**Work to be completed:** Return the lines below exactly, from the first line to the line that contains "detail(184,616,194,526,.088,'wood','ygrip','bt',hw=4)". Leave out pictures.

━━ Data shown

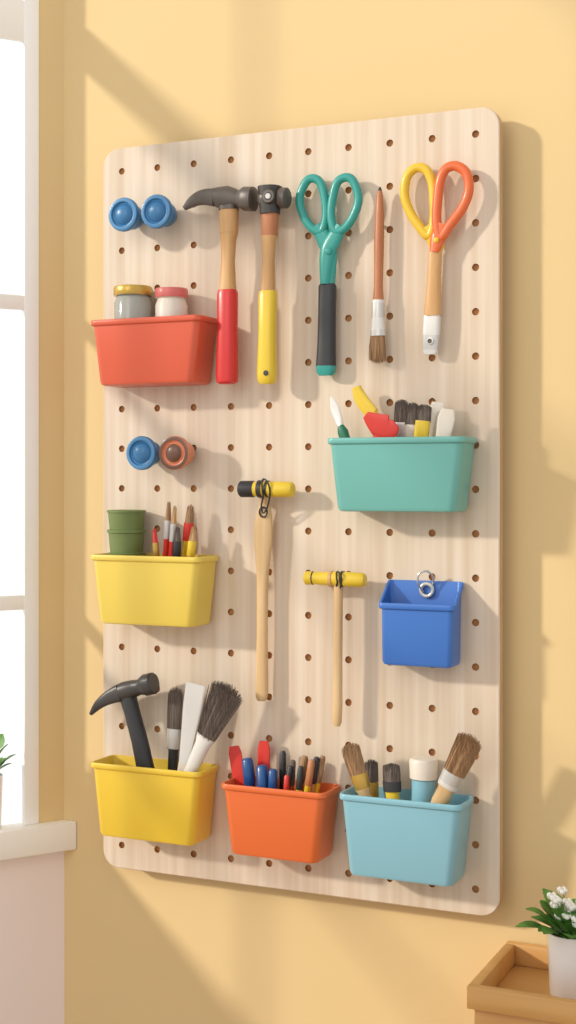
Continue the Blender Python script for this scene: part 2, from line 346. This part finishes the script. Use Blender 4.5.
# ---------------- bin contents ----------------
def stick(name,a,b,d0,d1,st,e=2.2,br=None,seg=14):
    """a: base (u,v), b: tip (u,v). st: (t,hw,ht,mat). br: (t0,t1,hw0,hw1,ht,mat,n)"""
    d0=min(d0,.090); d1=min(d1,.098)
    m=Mb(name); A=P(*a,d0); B=P(*b,d1); k=K((a[0]+b[0])/2,d0)
    m.sweep([A.lerp(B,s[0]) for s in st],[s[1]*k for s in st],[s[2]*k for s in st],[s[3] for s in st[:-1]],e=e,seg=seg)
    if br:
        t0,t1,h0,h1,th,bk,n=br; m.bristles(A.lerp(B,t0),A.lerp(B,t1),h0*k,h1*k,th*k,th*k*.8,bk,n)
    return m
def jar(u,vt,vb,r,lid,body,d=.0735):
    b=P(u,vb,d); t=P(u,vt,d); h=t.z-b.z; m=Mb('craft_jar')
    m.lathe(b,[(r*.88,0),(r*.96,.003),(r,h-.026),(r*.88,h-.018),(r*.86,h-.0145),(r*1.0,h-.0145),(r*1.03,h-.013),(r*1.03,h-.003),(r*.98,h),(r*.85,h),(r*.83,h-.0015),(0,h-.0015)],[body,body,body,body,body,lid],seg=40); m.done()
jar(133,287,374,.0295,'gold','glass'); jar(171.5,289,374,.0250,'pink','cream')
m=Mb('cup_stack'); b=P(126.5,617,.0735); H=P(126.5,510,.0735).z-b.z
pr=[(.023,0),(.0275,H-.071),(.0285,H-.071),(.029,H-.067),(.0255,H-.066),(.0280,H-.036),(.0302,H-.035),(.0304,H-.031),(.0262,H-.030),(.0290,H-.004),(.0306,H-.0035),(.0306,H-.0005),(.029,H),(.027,H-.001),(.025,H-.025),(0,H-.025)]
m.lathe(b,pr,'green',seg=40); m.done()
def detail(u0,v0,u1,v1,d,hk,fk,bk,hw=3.2,bw=3.6,name='artist_brush',n=26):
    m=stick(name,(u0,v0),(u1,v1),d,d-.006,[(0,1.6,1.6,hk),(.35,hw,hw,hk),(.66,hw*.85,hw*.85,hk),(.67,hw,hw,fk),(.83,hw*1.05,hw*.95,fk)],br=(.82,1.0,hw*.95,bw*.5,hw*.8,bk,n)); m.done()
detail(160,616,154.5,528,.092,'rubber','gold','redc')
detail(163,616,169,501,.068,'redc','metal','bb',hw=3.6)
detail(167,616,175,505,.082,'redc','metal','bt')
detail(174,616,178,526,.09,'rubber','rubber','bd',hw=4)
detail(180,616,191,504,.07,'yh','redc','bb',hw=4.8,bw=7)
detail(184,616,194,526,.088,'wood','ygrip','bt',hw=4)

m=Mb('claw_hammer'); d=.08
S(m,[(154.5,683),(153,683.3),(146,685),(144.5,685.5),(140,687),(134,688.5),(126,691),(117,694)],d,[9,10.5,10.5,9.5,7.5,8.5,9.5,8.5],[9,10.5,10.5,9.5,7.5,8.5,9,8.5],'iron',seg=24,e=2.4)
for o in (-.007,.007): S(m,[(120,693),(112,696),(104,700.5),(97,706.5),(91,714)],d+o,[8.3,7.3,5.8,4,1.6],[4.4,4.2,4,3.4,2.4],'iron',n=4,e=3)
S(m,[(125,686),(128,697),(133,715),(140,742),(147,775),(153,826)],d,[7,8,7.5,8,8.5,8],[6,7,6.5,6.5,7,6.5],['iron','rubber','rubber','rubber','rubber'],e=2.6,n=1)
m.done()
stick('flat_paintbrush',(170,828),(176,686),.062,.058,[(0,4,3,'rubber'),(.3,5,3.5,'rubber'),(.55,5,3.5,'rubber'),(.56,7,4,'metal'),(.70,7.6,4,'metal')],br=(.69,1,7.4,8.2,3.6,'bd',120)).done()
m=stick('putty_knife',(174,828),(196,684),.076,.072,[(0,5,3,'cream'),(.35,5.5,3,'cream'),(.45,5,3,'pale'),(.50,6,1.2,'pale'),(.85,10.5,.7,'pale'),(1,11,.5,'pale')],e=4); m.done()
stick('fan_paintbrush',(165,828),(228,688),.09,.092,[(0,5,4,'woodl'),(.36,5.5,4,'woodl'),(.38,6.5,4.5,'pale'),(.60,8,4.5,'pale'),(.66,10.5,4.5,'metal')],br=(.65,1.03,10,20,4.5,'bd',320)).done()
def tag(name,a,b,hw,k,d,th=1.2): stick(name,a,b,d,d-.002,[(0,hw*.9,th,k),(.5,hw,th,k),(.93,hw,th,k),(1,hw*.7,th,k)],e=5).done()
tag('paint_swatch',(250,846),(234,746),7,'redc',.068); tag('paint_swatch',(262,846),(264,741),6.5,'redc',.060)
def pen(a,b,d,hk,tk,hw=3.6):
    a=(a[0],a[1]-3)
    stick('marker_pen',a,b,d,d-.006,[(0,hw*.8,hw*.8,hk),(.08,hw,hw,hk),(.70,hw,hw,tk),(.71,hw*1.12,hw*1.12,tk),(.97,hw*1.05,hw*1.05,tk),(1,hw*.7,hw*.7,tk)],e=2.4).done()
pen((257,848),(247,758),.083,'cblue','cblue',5); pen((265,848),(262,765),.088,'knob','cblue',5); pen((272,848),(273,769),.09,'cblue','cblue',4)
pen((282,848),(283,751),.065,'rubber','rubber',3); pen((276,848),(291,766),.085,'wood','rubber',2.8); pen((287,848),(293,760),.075,'oh','bd',2.8)
pen((290,848),(305,756),.07,'wood','bb',3.4); pen((294,848),(301,766),.088,'ygrip','rubber',2.8); pen((299,848),(312,760),.085,'ygrip','woodr',3.2)
pen((303,848),(317,757),.075,'wood','rubber',3); pen((306,848),(323,756),.068,'ygrip','bb',2.8); pen((284,848),(287,775),.09,'woodr','redc',2.6)
stick('round_paintbrush',(386,864),(349,743),.088,.09,[(0,4,4,'wood'),(.4,5.5,5,'wood'),(.5,6,5,'woodl'),(.60,6.5,5,'woodl'),(.62,8,6,'gold'),(.74,9,6,'metal')],br=(.73,1,8.6,10.5,5.5,'bb',220)).done()
stick('round_paintbrush',(376,864),(371,759),.066,.060,[(0,4,4,'wood'),(.6,4.5,4,'wood'),(.61,6,4.5,'gold'),(.78,6.5,4.5,'gold')],br=(.77,1,6,7,4,'bd',100)).done()
stick('round_paintbrush',(396,864),(391,763),.088,.086,[(0,5,4,'ygrip'),(.42,6,5,'ygrip'),(.71,7,5,'ygrip'),(.72,9,6,'rubber'),(.82,9.5,6,'rubber')],br=(.81,1,9,9,5.5,'bd',180)).done()
m=Mb('foam_dabber'); b=P(421,866,.072); H=P(426,759,.072).z-b.z
m.lathe(b,[(.006,0),(.008,.02),(.007,H-.075),(.015,H-.072),(.0165,H-.06),(.0165,H-.03),(.0195,H-.028),(.0205,H-.004),(.0185,H),(0,H+.0005)],['wood','wood','pale','lb','lb','lb','cream','cream','cream'],axis=Vector((.02,.02,1)),seg=32); m.done()
stick('round_paintbrush',(411,862),(472,735),.088,.094,[(0,5,4,'woodl'),(.35,6,5,'woodl'),(.48,8.8,6,'woodl'),(.58,8,6,'woodl'),(.60,10.5,7,'pale'),(.63,10.8,7,'metal'),(.71,11.2,7,'pale')],br=(.70,1,11,13.5,6.5,'bb',320)).done()
m=stick('palette_knife',(366,500),(331,397),.08,.075,[(0,4,4,'rubber'),(.55,5,4,'greenk'),(.66,5.5,4,'greenk'),(.72,3,3,'pale'),(.78,4.4,1,'pale'),(.9,5,.8,'pale'),(1,1,.5,'pale')]); m.done()
m=Mb('spatula'); S(m,[(384,500),(378,440),(373,412),(367,404)],.066,[3,4,5,4],[3,3,3,3],'ygrip'); S(m,[(373,414),(366,406),(360,397),(356.5,387)],.066,[6.5,7,6.5,4.5],[3,3,3,3],'ygrip',n=3,e=3); m.done()
m=Mb('hand_scraper'); S(m,[(378,500),(378,445),(379,436)],.088,[4,5,6],[3,3,3],'redc'); S(m,[(366,415),(372,420),(381,426),(390,428),(396,424)],.090,[4,8,12,11,5],[1.8,1.8,1.8,1.6,1.4],'redc',e=3.5,n=3); m.done()
def flat(a,b,d,bk,fk,hk,w=7,n=120,split=.62):
    stick('flat_paintbrush',a,b,d,d-.008,[(0,3.5,3,hk),(split-.05,4.5,3.5,hk),(split-.04,w,4,fk),(split+.14,w,4,fk)],br=(split+.13,1,w,w*.95,3.6,bk,n),e=2.6).done()
flat((398,498),(402,399),.062,'bd','pale','woodl',7.6); flat((407,498),(413,402),.076,'bd','cream','wood',6.6); flat((414,498),(425,404),.09,'bd','ygrip','ygrip',7.6,130,.68)
stick('plastic_spreader',(428,498),(438,402),.066,.062,[(0,5,2.5,'cream'),(.6,6.5,2.5,'cream'),(.9,8.5,1.5,'cream'),(1,6,1,'cream')],e=4).done()
stick('plastic_spreader',(433,498),(448,409),.085,.085,[(0,5,2.5,'cream'),(.6,7,2.5,'cream'),(.9,9,1.5,'cream'),(1,6,1,'cream')],e=4).done()

# ---------------- cabinet and plants ----------------
m=Mb('wooden_cabinet'); cx0,cx1,cy0,cy1,ct=.757,1.26,-.205,-.004,.839
m.box((cx0+.008,cy0+.008,.05),(cx1-.008,cy1,ct-.03),'cab',.002)
m.box((cx0,cy0,ct-.03),(cx1,cy0+.014,ct),'cab',.002); m.box((cx0,cy1-.014,ct-.03),(cx1,cy1,ct),'cab',.002)
m.box((cx0,cy0+.014,ct-.03),(cx0+.014,cy1-.014,ct),'cab',.002); m.box((cx1-.014,cy0+.014,ct-.03),(cx1,cy1-.014,ct),'cab',.002)
for z0,z1 in ((.58,.79),(.33,.56),(.08,.31)):
    m.box((cx0+.03,cy0,z0),(cx1-.03,cy0+.012,z1),'woodl',.003); f=Vector(((cx0+cx1)/2,cy0,(z0+z1)/2)); m.lathe(f,[(.006,0),(.006,.01),(.014,.014),(.014,.02),(0,.023)],'gold',axis=Vector((0,-1,0)),seg=20)
for x in (cx0+.02,cx1-.05):
    for y in (cy0+.02,cy1-.05): m.box((x,y,0),(x+.03,y+.03,.052),'cab',.003)
m.done()
def plant(name,o,r,h,nl,L,W,fl,spread=1.0,ex=()):
    m=Mb(name)
    m.lathe(o,[(r*.86,0),(r*.9,.002),(r,h-.003),(r,h),(r*.92,h),(r*.9,h-.008),(0,h-.008)],['pot']*5+['soil'],seg=40)
    t=o+Vector((0,0,h-.008)); up=Vector((0,0,1))
    dirs=[]
    for i in range(nl):
        a=i*2.4+random.random()*.4; el=random.uniform(.35,1.6); dirs.append((Vector((math.cos(a)*spread,math.sin(a)*spread,el)).normalized(),random.uniform(.25,.7)))
    for e_ in ex: dirs.append((Vector(e_[0]).normalized(),e_[1]))
    for dv,q in dirs:
        s=t+Vector((dv.x*r*.25,dv.y*r*.25,0)); e=s+dv*L*q
        m.sweep([s,e],.001,.001,'leaf',seg=6,up=Vector((.1,-1,.2))); m.leaf(e-dv*.002,dv,up if abs(dv.z)<.95 else Vector((0,-1,0)),L*random.uniform(.7,1),W,'leaf')
    for i in range(fl):
        a=random.uniform(0,6.28); q=math.sqrt(random.random())*r*.85; c=t+Vector((math.cos(a)*q,math.sin(a)*q-.006,L*random.uniform(.55,1.2)))
        m.sweep([t+Vector((0,0,0)),c],.0008,.0008,'leaf',seg=5,up=Vector((.1,-1,.2)))
        for j in range(5): m.sphere(c+Vector((math.cos(j*1.256)*.0038,math.sin(j*1.256)*.0038-.001,math.sin(j*2.5)*.002)),.0042,'flower',1)
    return m.done(sharp=60)
plant('potted_flowering_plant',Vector((.872,-.10,ct-.03+.0005)),.033,.085,30,.048,.016,22)
rx,ry=RT.x,RT.y
plant('potted_plant',w*.130+nn*(-.014)+Vector((0,0,SILL+.0005)),.0265,.086,10,.036,.013,0,spread=.6,ex=(((rx,ry,2.2),1.2),((rx,ry,1.2),.9),((rx,ry,3.5),1.5)))

# ---------------- light, camera ----------------
# overcast-bright sky: brighter towards the outdoor side behind the window
W=bpy.data.worlds.new('World'); bpy.context.scene.world=W; W.use_nodes=True
nt=W.node_tree; bg=nt.nodes['Background']; bg.inputs[0].default_value=(1,.985,.965,1)
tc=nt.nodes.new('ShaderNodeTexCoord'); dp=nt.nodes.new('ShaderNodeVectorMath'); dp.operation='DOT_PRODUCT'; dp.inputs[1].default_value=(-.60,.80,0)
mr=nt.nodes.new('ShaderNodeMapRange'); mr.inputs['From Min'].default_value=0.1; mr.inputs['From Max'].default_value=.9; mr.inputs['To Min'].default_value=.80; mr.inputs['To Max'].default_value=1.15
nt.links.new(tc.outputs['Generated'],dp.inputs[0]); nt.links.new(dp.outputs['Value'],mr.inputs['Value']); nt.links.new(mr.outputs[0],bg.inputs[1])
L=bpy.data.lights.new('sun','SUN'); L.energy=2.4; L.angle=math.radians(3.6); L.color=(1,.93,.81)
so=bpy.data.objects.new('sun',L); bpy.context.scene.collection.objects.link(so)
el=math.radians(20); hd=Vector((.799,.602,0)).normalized(); dv=Vector((hd.x*math.cos(el),hd.y*math.cos(el),-math.sin(el)))
so.rotation_euler=dv.to_track_quat('-Z','Y').to_euler(); so.location=(-2,-2,3)
A=bpy.data.lights.new('added_softbox_fill','AREA'); A.shape='RECTANGLE'; A.size=.9; A.size_y=1.3; A.energy=8; A.color=(1,.97,.92)  # unseen softbox, added for highlights on the bins and soft directional fill
ao=bpy.data.objects.new('added_softbox_fill',A); bpy.context.scene.collection.objects.link(ao)
ao.location=(.1,-2.3,2.5); ao.rotation_euler=(Vector((.42,0,1.4))-ao.location).to_track_quat('-Z','Y').to_euler()
cam=bpy.data.cameras.new('camera'); co=bpy.data.objects.new('camera',cam); bpy.context.scene.collection.objects.link(co)
co.location=(CX,CY,CZ); co.rotation_euler=(math.pi/2,0,TH); cam.sensor_fit='HORIZONTAL'; cam.sensor_width=36; cam.lens=FP/576*36; cam.shift_y=-32/576; cam.clip_start=.01
bpy.context.scene.camera=co
bpy.context.scene.view_settings.view_transform='Standard'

━━━━

**Written reply:**
Continue the Blender Python script for this scene: part 2, from line 346. This part finishes the script. Use Blender 4.5.
# ---------------- bin contents ----------------
def stick(name,a,b,d0,d1,st,e=2.2,br=None,seg=14):
    """a: base (u,v), b: tip (u,v). st: (t,hw,ht,mat). br: (t0,t1,hw0,hw1,ht,mat,n)"""
    d0=min(d0,.090); d1=min(d1,.098)
    m=Mb(name); A=P(*a,d0); B=P(*b,d1); k=K((a[0]+b[0])/2,d0)
    m.sweep([A.lerp(B,s[0]) for s in st],[s[1]*k for s in st],[s[2]*k for s in st],[s[3] for s in st[:-1]],e=e,seg=seg)
    if br:
        t0,t1,h0,h1,th,bk,n=br; m.bristles(A.lerp(B,t0),A.lerp(B,t1),h0*k,h1*k,th*k,th*k*.8,bk,n)
    return m
def jar(u,vt,vb,r,lid,body,d=.0735):
    b=P(u,vb,d); t=P(u,vt,d); h=t.z-b.z; m=Mb('craft_jar')
    m.lathe(b,[(r*.88,0),(r*.96,.003),(r,h-.026),(r*.88,h-.018),(r*.86,h-.0145),(r*1.0,h-.0145),(r*1.03,h-.013),(r*1.03,h-.003),(r*.98,h),(r*.85,h),(r*.83,h-.0015),(0,h-.0015)],[body,body,body,body,body,lid],seg=40); m.done()
jar(133,287,374,.0295,'gold','glass'); jar(171.5,289,374,.0250,'pink','cream')
m=Mb('cup_stack'); b=P(126.5,617,.0735); H=P(126.5,510,.0735).z-b.z
pr=[(.023,0),(.0275,H-.071),(.0285,H-.071),(.029,H-.067),(.0255,H-.066),(.0280,H-.036),(.0302,H-.035),(.0304,H-.031),(.0262,H-.030),(.0290,H-.004),(.0306,H-.0035),(.0306,H-.0005),(.029,H),(.027,H-.001),(.025,H-.025),(0,H-.025)]
m.lathe(b,pr,'green',seg=40); m.done()
def detail(u0,v0,u1,v1,d,hk,fk,bk,hw=3.2,bw=3.6,name='artist_brush',n=26):
    m=stick(name,(u0,v0),(u1,v1),d,d-.006,[(0,1.6,1.6,hk),(.35,hw,hw,hk),(.66,hw*.85,hw*.85,hk),(.67,hw,hw,fk),(.83,hw*1.05,hw*.95,fk)],br=(.82,1.0,hw*.95,bw*.5,hw*.8,bk,n)); m.done()
detail(160,616,154.5,528,.092,'rubber','gold','redc')
detail(163,616,169,501,.068,'redc','metal','bb',hw=3.6)
detail(167,616,175,505,.082,'redc','metal','bt')
detail(174,616,178,526,.09,'rubber','rubber','bd',hw=4)
detail(180,616,191,504,.07,'yh','redc','bb',hw=4.8,bw=7)
detail(184,616,194,526,.088,'wood','ygrip','bt',hw=4)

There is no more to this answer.